O paralelo mais próximo a La La Land se dá em Random Access Memories (2013), o mais recente disco do duo Daft Punk. Ambos se propõem a resgatar uma era que não estava mais em voga, com produções pesadas (só o processo de gravação de “Giorgio by Moroder” já basta como exemplo da megalomania do trabalho) e de fácil acesso ao grande público. No entanto, o teor messiânico dos dois trabalhos – o Daft Punk inicia o LP com uma canção chamada “Give Life Back to Music” – não só se mostra presunçoso, como também recai em um questionamento bem óbvio: se o passado é que era bom, por que simplesmente não se propõe uma revisão de trabalhos da época (inclusive os que passaram quase despercebidos)? Qual é o sentido de emular uma era deslocada de seu contexto?

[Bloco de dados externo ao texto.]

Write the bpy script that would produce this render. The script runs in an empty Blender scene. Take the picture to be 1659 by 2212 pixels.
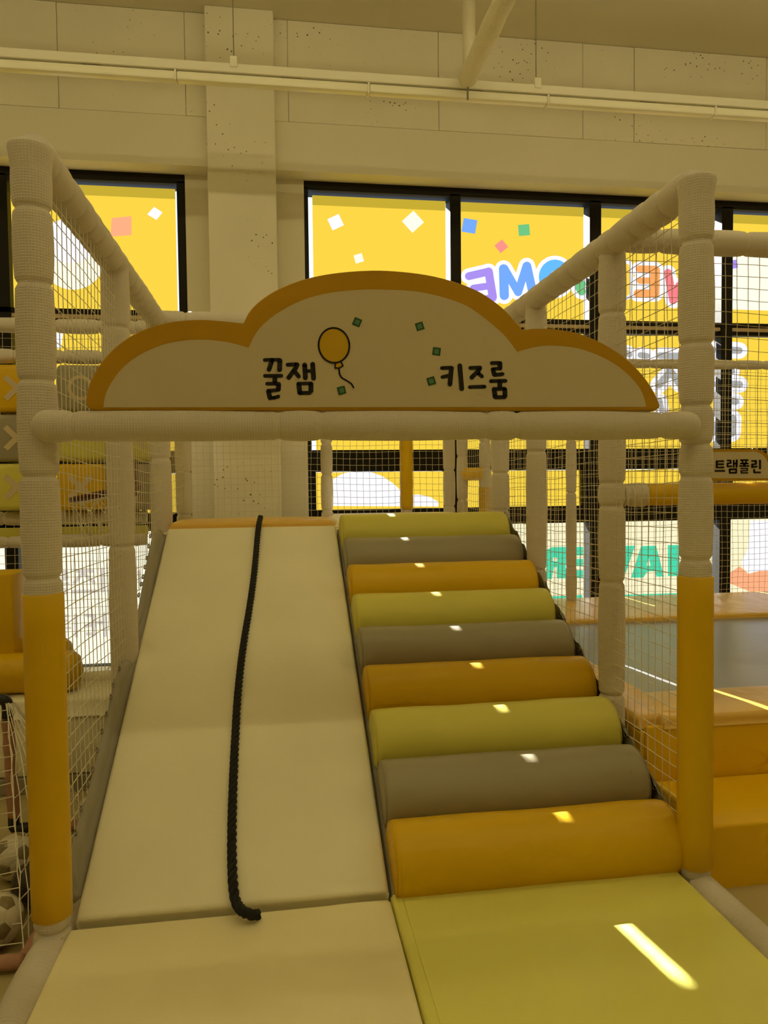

Não espanta, então, que elogios como “o Daft Punk trouxe organicidade para a música eletrônica” ou “La La Land é um musical como não se faz há décadas” sejam comuns; é a nostalgia, muitas vezes platônica, falando mais alto. É a maneira da indústria cultural de cercear a insurgência das lutas políticas, colocando pastiches retrô como mais relevantes do que trabalhos que procuram retratar a atualidade como ela é. Claro, a arte não necessariamente precisa ser política para merecer elogios ou apresentar relevância, mas o mínimo que se pede é que ela seja coerente com o tempo em que foi produzida. Não parece ser o caso aqui: as 14 indicações que o musical recebeu são melhor um retrato da Academia do que do tenso contexto social, cada vez mais explícito, que vivemos em 2017.
La La Land é um bom entretenimento, e quiçá pode servir como porta de entrada para o mundo do jazz, assim como Random Access Memories para a música eletrônica/pop (oremos para que não acreditem que free jazz é realmente melódico e regrado do jeito satiricamente sugerido pelo filme). Por duas horas, é capaz de deslocar o público de seu cotidiano maçante e fornecer algum alívio cômico. Funciona como homenagem, mas não justifica tantos louros, ainda mais como se fosse a última novidade em linguagem cinematográfica. Ao fim da sessão, a realidade permanece a mesma, inóspita e muitas vezes indigesta – prova cabal de que a nostalgia só é doce na primeira mordida.